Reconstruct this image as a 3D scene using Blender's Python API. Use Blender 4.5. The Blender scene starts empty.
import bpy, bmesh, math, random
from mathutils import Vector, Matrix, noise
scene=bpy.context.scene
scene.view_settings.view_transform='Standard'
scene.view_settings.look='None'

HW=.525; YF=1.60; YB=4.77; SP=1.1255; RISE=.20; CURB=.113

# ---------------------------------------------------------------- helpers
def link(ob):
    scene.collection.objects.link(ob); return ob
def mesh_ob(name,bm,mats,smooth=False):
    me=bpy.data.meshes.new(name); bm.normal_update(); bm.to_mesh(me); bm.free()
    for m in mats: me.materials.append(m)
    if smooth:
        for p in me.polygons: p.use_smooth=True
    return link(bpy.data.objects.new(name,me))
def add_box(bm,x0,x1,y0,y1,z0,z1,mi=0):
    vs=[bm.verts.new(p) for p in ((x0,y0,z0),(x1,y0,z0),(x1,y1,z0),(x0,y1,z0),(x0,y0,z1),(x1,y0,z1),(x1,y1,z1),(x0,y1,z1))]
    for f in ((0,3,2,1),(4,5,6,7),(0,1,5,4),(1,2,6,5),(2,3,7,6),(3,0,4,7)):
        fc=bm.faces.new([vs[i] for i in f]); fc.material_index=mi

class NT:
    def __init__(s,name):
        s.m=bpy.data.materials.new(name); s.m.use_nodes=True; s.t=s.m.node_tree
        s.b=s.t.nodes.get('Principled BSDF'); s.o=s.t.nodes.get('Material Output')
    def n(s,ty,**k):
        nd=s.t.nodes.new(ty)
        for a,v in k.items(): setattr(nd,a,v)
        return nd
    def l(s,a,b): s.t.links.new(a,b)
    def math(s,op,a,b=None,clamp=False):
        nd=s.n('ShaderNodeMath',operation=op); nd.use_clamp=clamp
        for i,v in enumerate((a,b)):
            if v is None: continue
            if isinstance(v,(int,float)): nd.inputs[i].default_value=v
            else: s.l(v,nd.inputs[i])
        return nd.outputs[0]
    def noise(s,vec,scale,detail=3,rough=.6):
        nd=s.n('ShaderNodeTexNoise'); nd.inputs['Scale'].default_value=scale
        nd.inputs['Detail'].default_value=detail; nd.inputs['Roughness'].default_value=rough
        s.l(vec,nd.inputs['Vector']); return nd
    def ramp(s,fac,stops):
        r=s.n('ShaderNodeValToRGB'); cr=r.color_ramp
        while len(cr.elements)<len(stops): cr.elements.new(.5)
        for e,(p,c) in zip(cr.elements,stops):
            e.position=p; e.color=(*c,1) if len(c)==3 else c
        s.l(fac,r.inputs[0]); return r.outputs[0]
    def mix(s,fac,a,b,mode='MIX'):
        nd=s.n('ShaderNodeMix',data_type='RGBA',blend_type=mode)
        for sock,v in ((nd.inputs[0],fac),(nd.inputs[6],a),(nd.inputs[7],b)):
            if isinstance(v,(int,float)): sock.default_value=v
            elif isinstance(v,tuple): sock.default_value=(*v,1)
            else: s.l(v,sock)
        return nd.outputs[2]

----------

_What the task requires_. Extract each line of the material exactly as it stands.

_Response for this exercise_.
Reconstruct this image as a 3D scene using Blender's Python API. Use Blender 4.5. The Blender scene starts empty.
import bpy, bmesh, math, random
from mathutils import Vector, Matrix, noise
scene=bpy.context.scene
scene.view_settings.view_transform='Standard'
scene.view_settings.look='None'

HW=.525; YF=1.60; YB=4.77; SP=1.1255; RISE=.20; CURB=.113

# ---------------------------------------------------------------- helpers
def link(ob):
    scene.collection.objects.link(ob); return ob
def mesh_ob(name,bm,mats,smooth=False):
    me=bpy.data.meshes.new(name); bm.normal_update(); bm.to_mesh(me); bm.free()
    for m in mats: me.materials.append(m)
    if smooth:
        for p in me.polygons: p.use_smooth=True
    return link(bpy.data.objects.new(name,me))
def add_box(bm,x0,x1,y0,y1,z0,z1,mi=0):
    vs=[bm.verts.new(p) for p in ((x0,y0,z0),(x1,y0,z0),(x1,y1,z0),(x0,y1,z0),(x0,y0,z1),(x1,y0,z1),(x1,y1,z1),(x0,y1,z1))]
    for f in ((0,3,2,1),(4,5,6,7),(0,1,5,4),(1,2,6,5),(2,3,7,6),(3,0,4,7)):
        fc=bm.faces.new([vs[i] for i in f]); fc.material_index=mi

class NT:
    def __init__(s,name):
        s.m=bpy.data.materials.new(name); s.m.use_nodes=True; s.t=s.m.node_tree
        s.b=s.t.nodes.get('Principled BSDF'); s.o=s.t.nodes.get('Material Output')
    def n(s,ty,**k):
        nd=s.t.nodes.new(ty)
        for a,v in k.items(): setattr(nd,a,v)
        return nd
    def l(s,a,b): s.t.links.new(a,b)
    def math(s,op,a,b=None,clamp=False):
        nd=s.n('ShaderNodeMath',operation=op); nd.use_clamp=clamp
        for i,v in enumerate((a,b)):
            if v is None: continue
            if isinstance(v,(int,float)): nd.inputs[i].default_value=v
            else: s.l(v,nd.inputs[i])
        return nd.outputs[0]
    def noise(s,vec,scale,detail=3,rough=.6):
        nd=s.n('ShaderNodeTexNoise'); nd.inputs['Scale'].default_value=scale
        nd.inputs['Detail'].default_value=detail; nd.inputs['Roughness'].default_value=rough
        s.l(vec,nd.inputs['Vector']); return nd
    def ramp(s,fac,stops):
        r=s.n('ShaderNodeValToRGB'); cr=r.color_ramp
        while len(cr.elements)<len(stops): cr.elements.new(.5)
        for e,(p,c) in zip(cr.elements,stops):
            e.position=p; e.color=(*c,1) if len(c)==3 else c
        s.l(fac,r.inputs[0]); return r.outputs[0]
    def mix(s,fac,a,b,mode='MIX'):
        nd=s.n('ShaderNodeMix',data_type='RGBA',blend_type=mode)
        for sock,v in ((nd.inputs[0],fac),(nd.inputs[6],a),(nd.inputs[7],b)):
            if isinstance(v,(int,float)): sock.default_value=v
            elif isinstance(v,tuple): sock.default_value=(*v,1)
            else: s.l(v,sock)
        return nd.outputs[2]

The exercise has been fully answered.